Scenes as source code
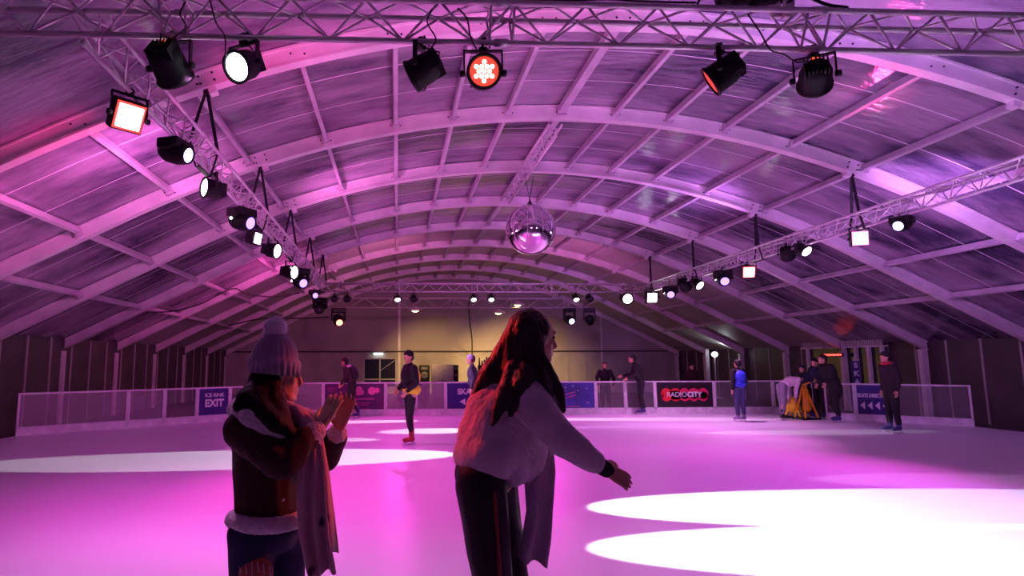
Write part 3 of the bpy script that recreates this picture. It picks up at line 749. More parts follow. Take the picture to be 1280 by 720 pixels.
p0, p1 = at(540, 458, Y=27.3), at(567, 458, Y=27.3)
cab = thing('cabinet', 'grey two-door cabinet standing by the yellow-lit wall', 'cabinet', ((p0.x + p1.x) / 2, 27.3, FZ)); w = p1.x - p0.x
b = MB(); b.box((0, .25, .77), (w, .5, 1.52), bev=.01); b.build('body', mat('cabinet_grey', (.36, .30, .40), .5), cab)
for sg in (-1, 1):
    d_ = MB(); d_.box((sg * w / 4, -.012, .78), (w / 2 - .03, .02, 1.44)); d_ = d_.build('door', mat('cabinet_grey2', (.40, .33, .45), .5), cab)
    h_ = MB(); h_.box((sg * .05, -.035, .8), (.02, .03, .14)); h_.build('handle', M_blackm, d_)
p = at(604, 470, Y=26.5); cr = thing('crate', 'black crate with upright prongs behind the beanie skater', 'crate', (p.x, 26.5, FZ))
b = MB(); b.box((0, 0, .75), (.42, .4, 1.5), bev=.02); b.build('body', M_black, cr)
for k, (x, hh) in enumerate(((-.16, .34), (-.04, .2), (.06, .24), (.16, .36))):
    b = MB(); b.tube([(x, 0, 1.5), (x, 0, 1.5 + hh)], [.04, .025], 8); b.build('prong', M_black, cr)
for px, lab in ((503, 'black bag hung behind the frosted panel left of the hi-vis skater'), (529, 'black bag hung behind the frosted panel right of the hi-vis skater')):
    p = at(px, 488, Y=YB + .22); t = thing('bag', lab, 'bag', (p.x, YB + .2, 0), 'black bags behind the barrier')
    fuse('body', [('c', [((0, 0, .80), .07), ((.03, 0, .55), .12), ((.05, 0, .35), .11)]), ('c', [((0, 0, .80), .07), ((-.08, 0, .5), .1)])], .025, M_black, t)
    b = MB(); b.tube([(-.2, 0, .86), (.2, 0, .86)], .018, 8); b.tube([(-.06, 0, .8), (-.05, -.12, 1.01), (.05, -.16, 1.02), (.06, 0, .82)], .012, 6); b.tube([(0, 0, 0), (.0, .05, .4)], .02, 8); b.build('handle', M_black, t)
p = at(885, 470, Y=27); col = thing('white_column', 'white upright post left of the small round lamp behind the RADIOCITY panel', 'post', (p.x, 27, FZ))
b = MB(); b.box((0, 0, 1.1), (.16, .12, 2.2)); b.box((0, 0, .02), (.3, .3, .04)); b.build('shaft', M_rail, col)
p = at(893, 443, Y=26.5); fl = thing('lamp_post', 'slim pole with small round white lamp beside the white post', 'lamp', (p.x, 26.5, FZ))
b = MB(); b.tube([(0, 0, 0), (0, 0, p.z - FZ)], .03); b.box((0, 0, .02), (.35, .35, .04)); b.build('pole', M_beam, fl)
b = MB(); b.add(*ico((0, -.02, p.z - FZ), (.15, .1, .12))); b.build('lamp_head', emat('lamp_small', (.9, .95, 1), 4), fl)
lamp('post_lamp', p + Vector((0, -.3, .1)), p + Vector((0, -.3, 4)), (.9, .95, 1), 12, 150)

# ------------------------------------------------------------------ people
def hand_prims(w, d, side, palm_n, s=1.0, curl=.35, spread=1.0):
    """w wrist, d finger direction, side: direction of the thumb, palm_n: palm facing direction"""
    w, d = Vector(w), Vector(d).normalized(); n = Vector(palm_n); n = (n - d * n.dot(d)).normalized(); sd = d.cross(n); 
    if sd.dot(Vector(side)) < 0: sd = -sd
    P = []
    P.append(('c', [(w, .024 * s), (w + d * .035 * s + sd * .012 * s, .019 * s), (w + d * .08 * s + sd * .022 * s, .013 * s)]))
    P.append(('c', [(w, .022 * s), (w + d * .035 * s - sd * .012 * s, .018 * s), (w + d * .075 * s - sd * .026 * s, .012 * s)]))
    P.append(('c', [(w, .022 * s), (w + d * .08 * s, .014 * s)]))
    for i, (o, L) in enumerate(((.03, .070), (.010, .078), (-.010, .072), (-.029, .056))):
        b = w + d * .085 * s + sd * o * s; dd = (d + sd * (o * 3.0 * spread)).normalized()
        p1 = b + dd * L * .45 * s; d2 = (dd + n * curl).normalized(); p2 = p1 + d2 * L * .32 * s; d3 = (dd + n * curl * 2.2).normalized(); p3 = p2 + d3 * L * .26 * s
        P.append(('c', [(b - dd * .02 * s, .0105 * s), (b, .0098 * s), (p1, .009 * s), (p2, .0082 * s), (p3, .0068 * s)]))
    tb = w + d * .02 * s + sd * .024 * s; t1 = tb + (sd * .8 + d * .6 + n * .2).normalized() * .035 * s; t2 = t1 + (sd * .35 + d + n * .3).normalized() * .03 * s; t3 = t2 + (d + n * .4).normalized() * .022 * s
    P.append(('c', [(tb, .015 * s), (t1, .0115 * s), (t2, .0098 * s), (t3, .0078 * s)]))
    return P
def head_prims(c, f, s=1.0, up=Vector((0, 0, 1))):
    c, f = Vector(c), Vector(f).normalized(); f = (f - up * f.dot(up)).normalized(); l = up.cross(f)
    Rm = Matrix((f, l, up)).transposed(); V = lambda x, y, z: c + Rm @ Vector((x, y, z)) * s
    P = [('e', V(-.012, 0, .025), (.098 * s, .077 * s, .095 * s), Rm), ('e', V(.022, 0, -.035), (.068 * s, .058 * s, .078 * s), Rm),
         ('c', [(V(.074, 0, -.095), .020 * s), (V(.05, .03, -.085), .02 * s), (V(.0, .052, -.05), .02 * s)]), ('c', [(V(.074, 0, -.095), .020 * s), (V(.05, -.03, -.085), .02 * s), (V(.0, -.052, -.05), .02 * s)]),
         ('c', [(V(.086, 0, .018), .009 * s), (V(.100, 0, -.008), .0105 * s), (V(.107, 0, -.026), .0125 * s), (V(.092, 0, -.034), .011 * s)]),
         ('c', [(V(.084, .016, -.060), .0075 * s), (V(.092, 0, -.058), .0085 * s), (V(.084, -.016, -.060), .0075 * s)]),
         ('c', [(V(.082, .014, -.072), .007 * s), (V(.089, 0, -.072), .0085 * s), (V(.082, -.014, -.072), .007 * s)]),
         ('c', [(V(.074, .042, .034), .011 * s), (V(.088, .014, .034), .011 * s), (V(.088, -.014, .034), .011 * s), (V(.074, -.042, .034), .011 * s)]),
         ('e', V(.058, .036, -.012), (.02 * s,) * 3), ('e', V(.058, -.036, -.012), (.02 * s,) * 3),
         ('e', V(-.002, .078, -.008), (.017 * s, .007 * s, .03 * s), Rm), ('e', V(-.002, -.078, -.008), (.017 * s, .007 * s, .03 * s), Rm)]
    return P, V, Rm
def boot(name, ankle, toe_dir, m, parent, s=1.0, blade=True, z0=0, label=None, origin=(0, 0, 0), lift=0):
    a = Vector(ankle); d = Vector((toe_dir[0], toe_dir[1], 0)).normalized(); base = a.z - .10 * s
    g = Vector((a.x, a.y, 0))
    P = [('c', [(a + Vector((0, 0, .13 * s)), .056 * s), (a, .05 * s), (g + Vector((0, 0, base + .05 * s)) - d * .02 * s, .045 * s)]),
         ('c', [(g + Vector((0, 0, base + .045 * s)) - d * .03 * s, .04 * s), (g + Vector((0, 0, base + .045 * s)) + d * .09 * s, .042 * s), (g + Vector((0, 0, base + .035 * s)) + d * .16 * s, .034 * s)])]
    o = fuse(name, P, .012, m, parent, 2, origin, label=label)
    if blade:
        b = MB(); R = Matrix.Rotation(math.atan2(d.y, d.x), 3, 'Z'); c = g + d * .05 * s + Vector((0, 0, base - .02 * s)) - Vector(origin)
        b.box(c + Vector((0, 0, -.022 * s)), (.29 * s, .006, .025 * s), R)
        for q in (-.09, .09): b.box(c + R @ Vector((q * s, 0, .004)), (.05 * s, .02, .04 * s), R)
        b.build('blade', M_alu, o)
    return o

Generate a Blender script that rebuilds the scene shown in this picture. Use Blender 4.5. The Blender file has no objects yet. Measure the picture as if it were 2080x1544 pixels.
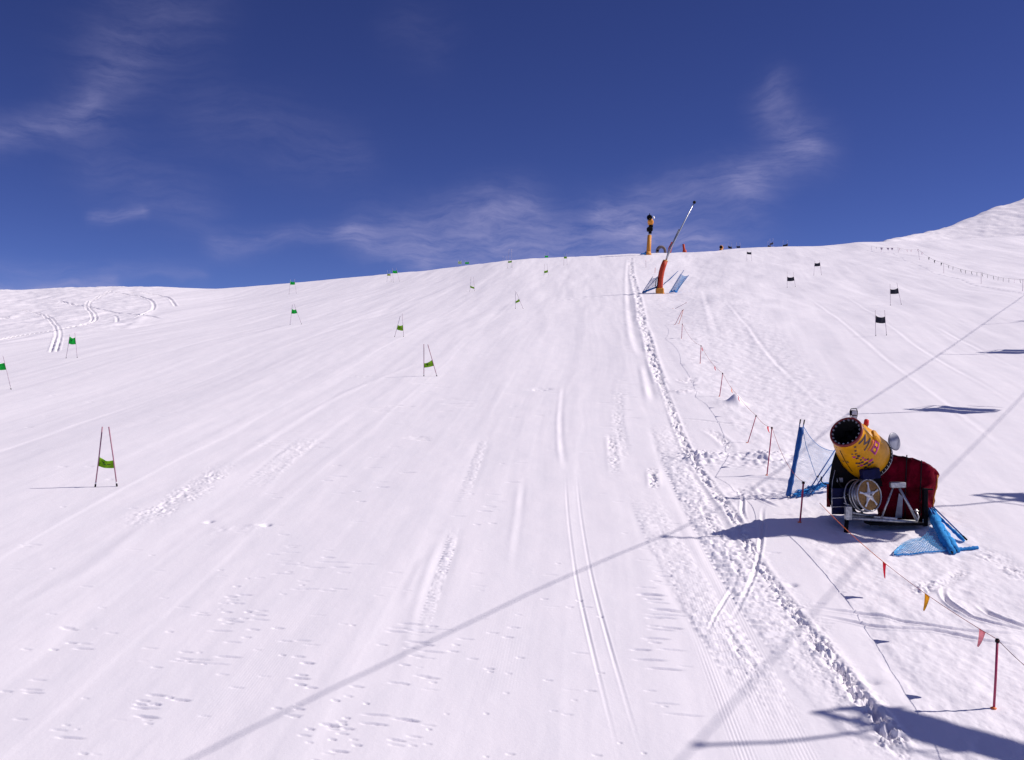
import bpy, math, random
import numpy as np
from mathutils import Vector, Matrix

SC = bpy.context.scene
COL = SC.collection
rad = math.radians

# ------------------------------------------------------------------ camera
F = 2022.0            # focal length in photo pixels (photo 2080 x 1544)
CX, CY = 1040.0, 772.0
cam = bpy.data.cameras.new('camera')
cam.lens = 36.0 * F / 2080.0
cam.sensor_width = 36.0
cam.clip_start = 0.1
cam.clip_end = 6000
camo = bpy.data.objects.new('camera', cam)
camo.location = (0, 0, 0)
camo.rotation_euler = (rad(90), 0, 0)
COL.objects.link(camo)
SC.camera = camo

# ------------------------------------------------------------------ light
SUN_EL, SUN_AZ = rad(41), rad(2.0)      # azimuth measured from +X towards +Y
SUN = Vector((math.cos(SUN_EL)*math.cos(SUN_AZ), math.cos(SUN_EL)*math.sin(SUN_AZ), math.sin(SUN_EL)))
sl = bpy.data.lights.new('sun', 'SUN')
sl.energy = 4.2
sl.angle = rad(0.53)
sl.color = (1.0, 0.915, 0.85)
so = bpy.data.objects.new('sun', sl)
so.rotation_euler = (-SUN).to_track_quat('-Z', 'Y').to_euler()
COL.objects.link(so)

SC.view_settings.view_transform = 'Standard'
SC.view_settings.look = 'None'
SC.view_settings.gamma = 1.0
SC.view_settings.exposure = 0.2
SC.render.resolution_x, SC.render.resolution_y = 1024, 760

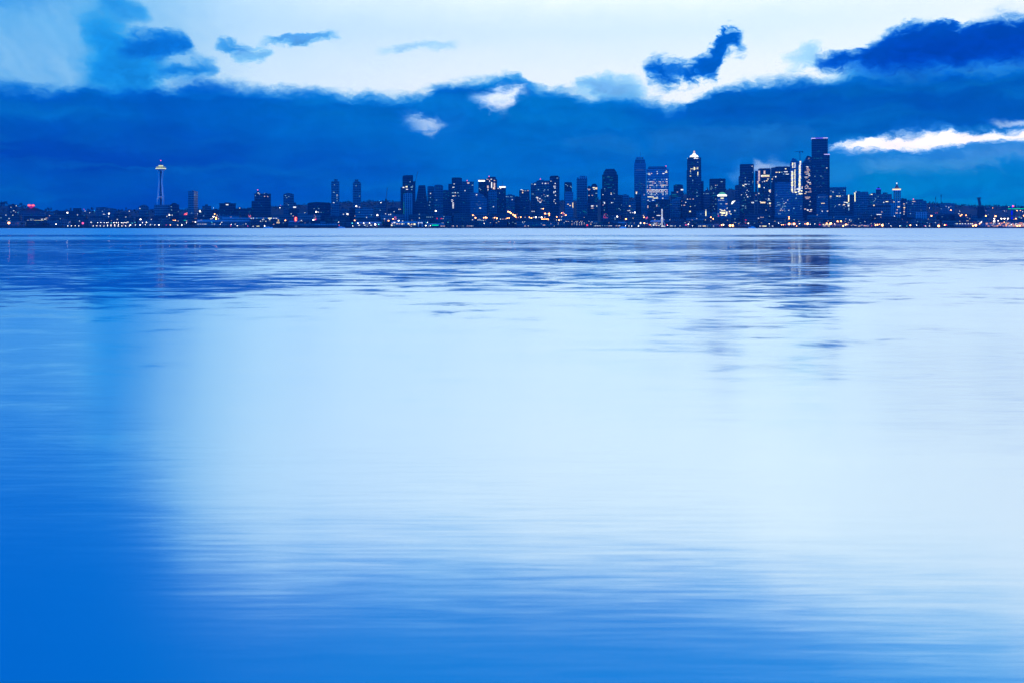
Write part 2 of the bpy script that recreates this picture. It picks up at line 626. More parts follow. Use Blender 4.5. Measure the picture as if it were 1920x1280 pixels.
B.fill(782, 800, 356, 400, 5, 'ttd')
B = tower('slim tower with a column of dim lights right of the flared dark tower', AT, 2880, [W(801.5, 814, 350.2), ('penthouse', 804, 811, 349.2, 350.2)], 'mid', 0, 'the slim column-lit tower')
for p in ((807.3, 363.2, 'w', 2.1), (807, 371, 'c', 1.9), (806, 379.4, 'c', 1.8), (805, 385.5, 'c', 1.9), (807, 391, 't', 2), (804, 371, 't', 1.4), (810, 375, 't', 2)):
    B.attach(p[0], p[1], p[3], 1.5, WINM[p[2]])
B = tower('rounded-shoulder tower left of the tower with stacked white windows', AT, 2860,
          [W(814.3, 830.8, 349), ('roof', 'prof', [(814.3, 349), (815.5, 347.3), (822, 346.8), (828, 347.3), (830.6, 349)], None, .97), ('west_wing', 812.8, 814.3, 360, None, None, .8)], 'mid', 0, 'the rounded-shoulder tower')
for p in ((821, 352.8, 't', 2), (818.5, 375.8, 'c', 2), (816.5, 385.4, 't', 4), (822, 385.4, 't', 2), (829, 386.7, 't', 2)):
    B.attach(p[0], p[1], p[3], 1.4, WINM[p[2]])
B = tower('low flat block peeping between two downtown north towers', OB, 3050, [W(829, 843, 357.4), ('penthouse', 833, 839, 356.4, 357.4)], 'mid', 0)
B.fill(831, 841, 360, 372, 5, 'tt')
B = tower('square-shouldered dark tower with a stack of white windows low down', AT, 2800,
          [W(840.6, 862, 345.3), ('upper_storeys', 847, 866.3, 334.3, 345.3, None, .92), ('penthouse', 848, 864, 333.2, 334.3)], 'dark', 0, 'the stacked-window tower')
for p in ((851.5, 345.4, 2.2, 'w'), (850, 351.7, 4.4, 'w'), (852, 356, 2, 't'), (849, 362, 4.4, 'c'), (853.5, 362, 2.6, 'w'), (858.5, 362, 4, 'c'), (850, 368, 4.6, 'w'), (854, 367.6, 2, 'p'), (860, 368, 2, 'c'), (838.8, 362.5, 1.6, 't'), (838.8, 367.5, 1.6, 't')):
    B.attach(p[0], p[1], p[2], 1.5, WINM[p[3]])
for i, yy in enumerate((375.5, 378.2, 381, 383.6, 386, 388.6, 390.6)):
    B.attach(849.6 if 1 < i else 847.6, yy, 3.6 - .8 * (i == 1) - (i == 6), 1.3, 'w_white')
    if i in (0, 2, 3, 4):
        B.attach(849.6, yy + 1, 1.1, 1.6, 'w_pink')
B = tower('blocky tower with a pink beacon and one lit attic window', OT, 2950,
          [W(862, 888, 345.5), ('upper_storeys', 866, 880, 340.3, 345.5), ('east_attic', 880, 888.4, 340.8, 345.5, None, .7)], 'mid', 0, 'the lit-attic tower')
B.strip(875.7, 880.5, 343.4, 2.6, 'p')
for p in ((885.8, 347.8, 3, 'c'), (880.5, 353.4, 2, 't'), (871.8, 358, 2, 'w'), (869.5, 380.5, 2.4, 't')):
    B.attach(p[0], p[1], p[2], 1.6, WINM[p[3]])
BEACONS.append((B, 876, 338.6, 'lamp_pink'))
B = tower('pale five-sided block with one sloping shoulder', OB, 2680,
          [W('prof', [(881.8, None), (881.8, 364), (886, 361.6), (898, 361.8), (906, 366), (913.5, 374), (914, None)])], 'glass', 0, 'the five-sided pale block')
B.fill(884, 912, 368, 394, 9, 'tdd', 3)
B.strip(892, 895, 365.8, 1.7, 'w')
B.strip(898.6, 902.2, 390.8, 1.9, 'w')
B = tower('slim tower topped by a flat glowing white crown', AT, 3000, [W(897, 909.3, 341), ('roof_cap', 899, 908, 336.5, 338.3), ('crown_light', 896.8, 909.2, 338.3, 341, 'crown_white', .9)], 'dark', 0, 'the white-crowned slim tower')
B.fill(898, 908, 346, 360, 4, 'ttc')
B = tower('curve-capped tower with columns of lit windows near its top', AT, 2930,
          [W(909.3, 932, 336.5), ('roof', 'prof', [(912, 336.5), (915, 333), (918, 332), (929.5, 332), (930, 336.5)], None, .9)], 'dark', 0, 'the curve-capped lit tower')
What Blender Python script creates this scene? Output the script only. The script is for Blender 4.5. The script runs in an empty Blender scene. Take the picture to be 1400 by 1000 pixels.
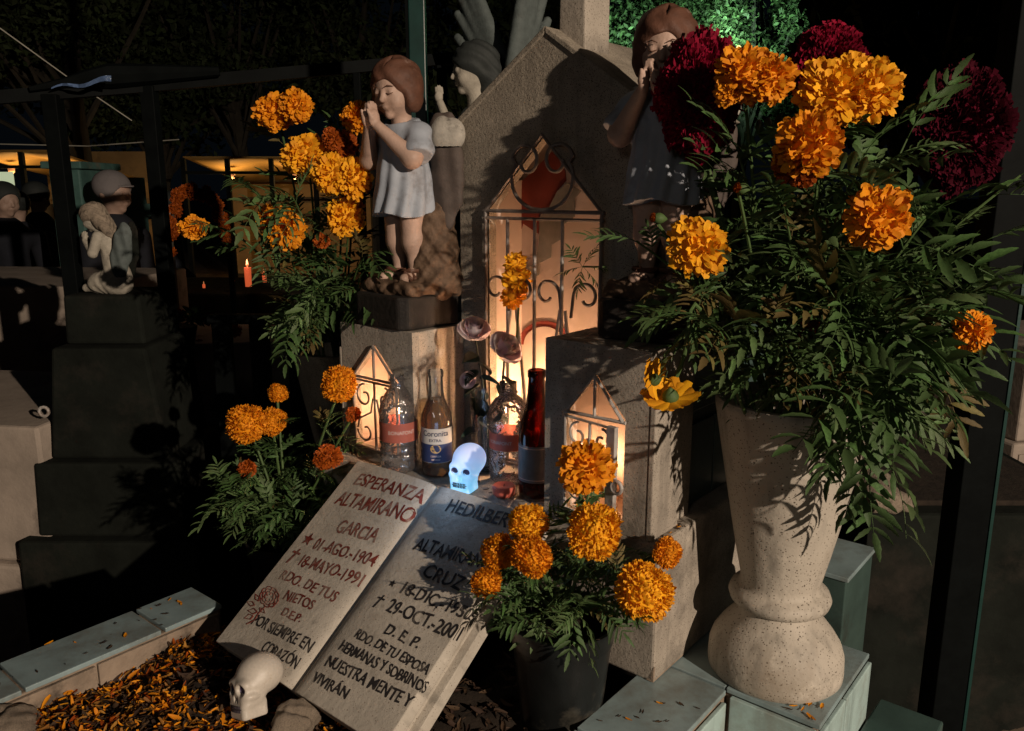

▸ **What the exercise asks**: Take the lines above starting at the one containing "Generate a Blender" and ending at the one containing "SC.render.resolution_x, SC.render.resolution_y = 1024, 760", and print them again exactly, without pictures.

▸ **Problem solution**:
Generate a Blender script that rebuilds the scene shown in this picture. Use Blender 4.5. The Blender file has no objects yet. Measure the picture as if it were 2080x1544 pixels.
import bpy, math, random
import numpy as np
from mathutils import Vector, Matrix

SC = bpy.context.scene
COL = SC.collection
rad = math.radians

# ------------------------------------------------------------------ camera
F = 2022.0            # focal length in photo pixels (photo 2080 x 1544)
CX, CY = 1040.0, 772.0
cam = bpy.data.cameras.new('camera')
cam.lens = 36.0 * F / 2080.0
cam.sensor_width = 36.0
cam.clip_start = 0.1
cam.clip_end = 6000
camo = bpy.data.objects.new('camera', cam)
camo.location = (0, 0, 0)
camo.rotation_euler = (rad(90), 0, 0)
COL.objects.link(camo)
SC.camera = camo

# ------------------------------------------------------------------ light
SUN_EL, SUN_AZ = rad(41), rad(2.0)      # azimuth measured from +X towards +Y
SUN = Vector((math.cos(SUN_EL)*math.cos(SUN_AZ), math.cos(SUN_EL)*math.sin(SUN_AZ), math.sin(SUN_EL)))
sl = bpy.data.lights.new('sun', 'SUN')
sl.energy = 4.2
sl.angle = rad(0.53)
sl.color = (1.0, 0.915, 0.85)
so = bpy.data.objects.new('sun', sl)
so.rotation_euler = (-SUN).to_track_quat('-Z', 'Y').to_euler()
COL.objects.link(so)

SC.view_settings.view_transform = 'Standard'
SC.view_settings.look = 'None'
SC.view_settings.gamma = 1.0
SC.view_settings.exposure = 0.2
SC.render.resolution_x, SC.render.resolution_y = 1024, 760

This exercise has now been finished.